Nun aber los: Der Begriff „Dreadlocks“ lässt sich zurückführen auf die Rastafari-Kultur. Schön zusammengefasst hat das Ciani Sophia Hoeder, die Gründerin des Rosamags (Das Rosamag ist nach eigenen Angaben „ein Online-Lifestylemagazin, dass afrodeutsche Frauen und Freunde informiert, inspiriert und empowert“):

Zu Beginn der industriellen Revolution begann die Rastafari-Bewegung unter der Schwarz-jamaikanischen Bevölkerung an Popularität zu gewinnen. Die Rastafari beziehen ihren Glauben aus drei Hauptquellen: dem Alten Testament, der afrikanischen Stammeskultur und der hinduistischen Stammeskultur. Bevor es den Namen “Rastafari” erhielt, nannten sich seine Anhänger “Dreads”, was Respekt vor Gott bedeutet. Ein Spruch lautete: “Je länger deine Dreadlocks sind, desto näher bist du am Schöpfer.” Um den Nazaritern und hinduistischen Holymen nachempfunden zu sein, begannen sie, ihr Haar in verfilzten Stilen zu tragen, und genau zu diesem Zeitpunkt kam der Begriff “Dreadlocks” zur Anwendung.

In der Rastafari-Bewegung gelten Dreadlocks politisch betrachtet als Symbol von Unabhängigkeit. Anstatt dem Modediktat der Weißen zu folgen, wird das krause Haar hier seiner Haarstruktur entsprechend verfilzt und nicht geglättet. Prinzipiell klingt das erstmal unproblematisch und okay. Allerdings erfuhr der Begriff später eine neue negative Konnotation. Weiter schreibt Hoeder:

Als der Rastafarianismus als Bedrohung für das Christentum angesehen wurde, begannen die Verfolgungen und somit auch die Redefinition des Begriffs “Dreadlocks”. “Dreadful”, angsteinflößend sowie die Bedeutung “Angst” wurde von nun an mit Locs in Verbindung gebracht.“ (Quelle: Rosamag (Stand Juli 2021))

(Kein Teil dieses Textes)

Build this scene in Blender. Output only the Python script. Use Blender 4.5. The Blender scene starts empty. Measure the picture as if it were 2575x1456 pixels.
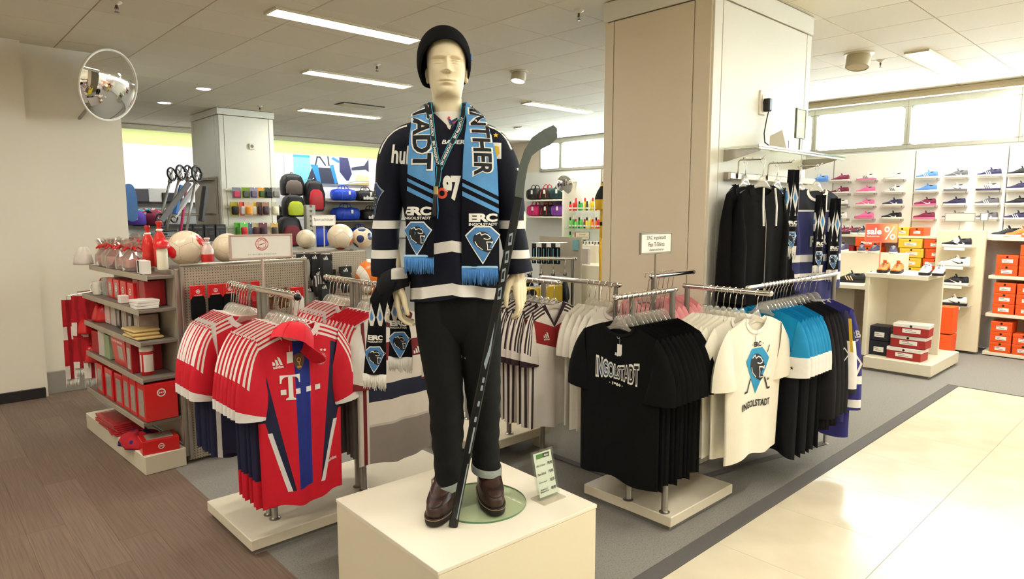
import bpy, bmesh, math, random
import numpy as np
from mathutils import Vector as V, Matrix, geometry
from mathutils.bvhtree import BVHTree
rnd = random.Random(7)
S = bpy.context.scene
COL = S.collection
PI = math.pi
sin, cos, rad = math.sin, math.cos, math.radians

# ------------------------------------------------------------------ camera
CAM_H, FOC, HOR, AZ = 1.62, 1665.0, 535.0, rad(47.0)      # world X runs to the right and away, world Y to the left and away
FWD = V((cos(AZ), sin(AZ), 0)); RGT = V((sin(AZ), -cos(AZ), 0))
cd = bpy.data.cameras.new('camera'); cam = bpy.data.objects.new('camera', cd); COL.objects.link(cam)
cd.sensor_width = 36; cd.lens = 36 * FOC / 2575; cd.clip_start = .05; cd.clip_end = 200
PITCH = math.atan((728 - HOR) / FOC)
vd = FWD * cos(PITCH) - V((0, 0, 1)) * sin(PITCH)
cam.location = (0, 0, CAM_H); cam.rotation_euler = vd.to_track_quat('-Z', 'Y').to_euler()
S.camera = cam

# ------------------------------------------------------------------ exposure and world
S.view_settings.view_transform = 'Standard'; S.view_settings.look = 'None'
S.view_settings.gamma = 1; S.view_settings.use_curve_mapping = False
S.view_settings.exposure = 0.32
wd = bpy.data.worlds.new('overcast_sky'); S.world = wd; wd.use_nodes = True
bg = wd.node_tree.nodes['Background']; bg.inputs[0].default_value = (.86, .93, 1, 1); bg.inputs[1].default_value = 40.0
LAMP_PANEL = 38.0      # emission of the long ceiling panels
LAMP_DOWN = 40.0

def lamp(name, loc, energy, size, color=(1, .93, .8), size_y=None, aim=None, spot=None, shape=None):
    L = bpy.data.lights.new(name, 'SPOT' if spot else 'AREA'); L.energy = energy; L.color = color
    if spot: L.spot_size = rad(spot); L.spot_blend = .6; L.shadow_soft_size = size
    else:
        L.shape = 'RECTANGLE' if size_y else 'SQUARE'; L.size = size
        if size_y: L.size_y = size_y
    o = bpy.data.objects.new(name, L); COL.objects.link(o); o.location = loc
    d = (V(aim) - V(loc)) if aim else V((0, 0, -1))
    o.rotation_euler = d.to_track_quat('-Z', 'Y').to_euler()
    return o
lamp('key_spot_plinth', (2.9, .7, 3.0), 28, .08, (1, .96, .88), aim=(1.55, 2.05, 1.5), spot=50)
lamp('key_spot_jerseys', (.9, 1.0, 3.0), 60, .08, (1, .96, .88), aim=(1.3, 2.8, .8), spot=45)
lamp('added_washer_far', (5.2, 12.25, 2.95), 60, 7.5, (1, .99, .96), .12, aim=(5.2, 12.9, 1.9))  # unseen area lamp added to brighten the far wall
lamp('added_washer_shoes', (9.0, 1.8, 2.95), 60, .12, (1, .99, .96), 6.0, aim=(9.5, 1.8, 1.5))  # unseen area lamp added to brighten the shoe wall

# ------------------------------------------------------------------ materials
def lin(c):
    return tuple(((x / 255) / 12.92 if x <= 10.3 else (((x / 255) + .055) / 1.055) ** 2.4) for x in c) + (1,)
class Ex:
    def __init__(s, nt, k): s.nt, s.k = nt, k
    def op(s, o, *a):
        n = s.nt.nodes.new('ShaderNodeMath'); n.operation = o
        for i, x in enumerate((s,) + a):
            if isinstance(x, Ex): s.nt.links.new(x.k, n.inputs[i])
            else: n.inputs[i].default_value = x
        return Ex(s.nt, n.outputs[0])
    def __add__(s, b): return s.op('ADD', b)
    def __sub__(s, b): return s.op('SUBTRACT', b)
    def __mul__(s, b): return s.op('MULTIPLY', b)
    def __truediv__(s, b): return s.op('DIVIDE', b)
    def __gt__(s, b): return s.op('GREATER_THAN', b)
    def __lt__(s, b): return s.op('LESS_THAN', b)
    def __neg__(s): return s.op('MULTIPLY', -1.0)
    def __and__(s, b): return s.op('MULTIPLY', b)
    def __or__(s, b): return s.op('MAXIMUM', b)
    def abs(s): return s.op('ABSOLUTE')
    def mod(s, b): return s.op('FLOORED_MODULO', b)
    def floor(s): return s.op('FLOOR')
    def sin(s): return s.op('SINE')
    def rng(s, a, b): return (s > a) & (s < b)
class Co: pass
MC = {}
def mat(name, rgb, rough=.55, metal=0., layers=(), noise=.05, nscale=25., bump=0., bscale=300., emit=None, estr=1., trans=0., alpha=1., spec=.5, coat=0., uv='uv', ior=1.45, stretch=None, sheen=0.):
    if name in MC: return MC[name]
    m = bpy.data.materials.new(name); MC[name] = m; m.use_nodes = True
    nt = m.node_tree; N = nt.nodes; L = nt.links; b = N['Principled BSDF']
    b.inputs['Roughness'].default_value = rough; b.inputs['Metallic'].default_value = metal
    b.inputs['Specular IOR Level'].default_value = spec; b.inputs['Coat Weight'].default_value = coat
    b.inputs['Transmission Weight'].default_value = trans; b.inputs['Alpha'].default_value = alpha; b.inputs['IOR'].default_value = ior
    if sheen: b.inputs['Sheen Weight'].default_value = sheen
    tc = N.new('ShaderNodeTexCoord')
    ck = N.new('ShaderNodeRGB').outputs[0]; ck.default_value = lin(rgb)
    if layers:
        c = Co()
        def sep(k):
            s = N.new('ShaderNodeSeparateXYZ'); L.new(k, s.inputs[0]); return [Ex(nt, o) for o in s.outputs]
        c.x, c.y, c.z = sep(tc.outputs['Object'])
        u1 = N.new('ShaderNodeUVMap'); u1.uv_map = uv; c.u, c.v, _ = sep(u1.outputs[0])
        u2 = N.new('ShaderNodeUVMap'); u2.uv_map = 'sh'; c.s, c.t, _ = sep(u2.outputs[0])
        c.nt = nt
        def nz(scale, det=2., vec=None):
            n = N.new('ShaderNodeTexNoise'); n.inputs['Scale'].default_value = scale; n.inputs['Detail'].default_value = det
            L.new(vec or tc.outputs['Object'], n.inputs['Vector']); return Ex(nt, n.outputs[0])
        c.noise = nz
        for col, f in layers:
            mx = N.new('ShaderNodeMix'); mx.data_type = 'RGBA'
            L.new(f(c).k, mx.inputs[0]); L.new(ck, mx.inputs[6]); mx.inputs[7].default_value = lin(col); ck = mx.outputs[2]
    if noise:
        n = N.new('ShaderNodeTexNoise'); n.inputs['Scale'].default_value = nscale; n.inputs['Detail'].default_value = 3
        vk = tc.outputs['Object']
        if stretch:
            mp = N.new('ShaderNodeMapping'); mp.inputs['Scale'].default_value = stretch; L.new(vk, mp.inputs[0]); vk = mp.outputs[0]
        L.new(vk, n.inputs['Vector'])
        h = N.new('ShaderNodeMapRange'); h.inputs['To Min'].default_value = 1 - noise * 2; h.inputs['To Max'].default_value = 1 + noise * 2
        L.new(n.outputs[0], h.inputs[0])
        mx = N.new('ShaderNodeVectorMath'); mx.operation = 'SCALE'; L.new(ck, mx.inputs[0]); L.new(h.outputs[0], mx.inputs['Scale']); ck = mx.outputs[0]
    L.new(ck, b.inputs['Base Color'])
    if bump:
        n = N.new('ShaderNodeTexNoise'); n.inputs['Scale'].default_value = bscale; L.new(tc.outputs['Object'], n.inputs['Vector'])
        bp = N.new('ShaderNodeBump'); bp.inputs['Strength'].default_value = bump; bp.inputs['Distance'].default_value = .004
        L.new(n.outputs[0], bp.inputs['Height']); L.new(bp.outputs[0], b.inputs['Normal'])
    if emit: b.inputs['Emission Color'].default_value = lin(emit); b.inputs['Emission Strength'].default_value = estr
    return m
def clear_mat(name, rgb, gloss=.12, rough=.05, tint=.9, haze=0.):
    """thin clear plastic or glass sheet: lets light straight through, with a mirror sheen at grazing angles"""
    if name in MC: return MC[name]
    m = bpy.data.materials.new(name); MC[name] = m; m.use_nodes = True; nt = m.node_tree; N = nt.nodes; L = nt.links
    N.remove(N['Principled BSDF']); out = N['Material Output']
    t = N.new('ShaderNodeBsdfTransparent'); t.inputs[0].default_value = tuple(x * tint for x in lin(rgb)[:3]) + (1,)
    g = N.new('ShaderNodeBsdfGlossy'); g.inputs[0].default_value = (1, 1, 1, 1); g.inputs[1].default_value = rough
    d = N.new('ShaderNodeBsdfDiffuse'); d.inputs[0].default_value = lin(rgb)
    lw = N.new('ShaderNodeLayerWeight'); lw.inputs[0].default_value = .5
    n = N.new('ShaderNodeTexNoise'); n.inputs['Scale'].default_value = 20
    pw = N.new('ShaderNodeMath'); pw.operation = 'POWER'; L.new(lw.outputs['Facing'], pw.inputs[0]); pw.inputs[1].default_value = 3.5
    ma = N.new('ShaderNodeMath'); ma.operation = 'MULTIPLY_ADD'; L.new(pw.outputs[0], ma.inputs[0]); ma.inputs[1].default_value = .5; ma.inputs[2].default_value = gloss
    m0 = N.new('ShaderNodeMixShader'); m0.inputs[0].default_value = haze; L.new(t.outputs[0], m0.inputs[1]); L.new(d.outputs[0], m0.inputs[2])
    m1 = N.new('ShaderNodeMixShader'); L.new(ma.outputs[0], m1.inputs[0]); L.new(m0.outputs[0], m1.inputs[1]); L.new(g.outputs[0], m1.inputs[2])
    L.new(m1.outputs[0], out.inputs[0]); return m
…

Daraus können wir also mitnehmen, dass die Verwendung des Begriffs nicht ganz so easy ist, denn wenn du dich nicht als Rastafari identifizierst, kann es passieren, dass sich jemand davon beleidigt fühlt. Auch gibt es Stimmen, die überliefern, dass der Begriff als eine Art Schimpfwort verwendet wurde. Auf die Frage, welche Nutzung und Konnotationen der Begriff im heutigen Mitteleuropa erfährt, gehe ich weiter unten im Artikel ein, denn offenbar scheint die Nutzung dieses Wortes immer wieder in neuen Kontexten zu stehen und muss daher auch immer wieder neu bewertet werden.

Haben die Rastafari also Dreadlocks erfunden?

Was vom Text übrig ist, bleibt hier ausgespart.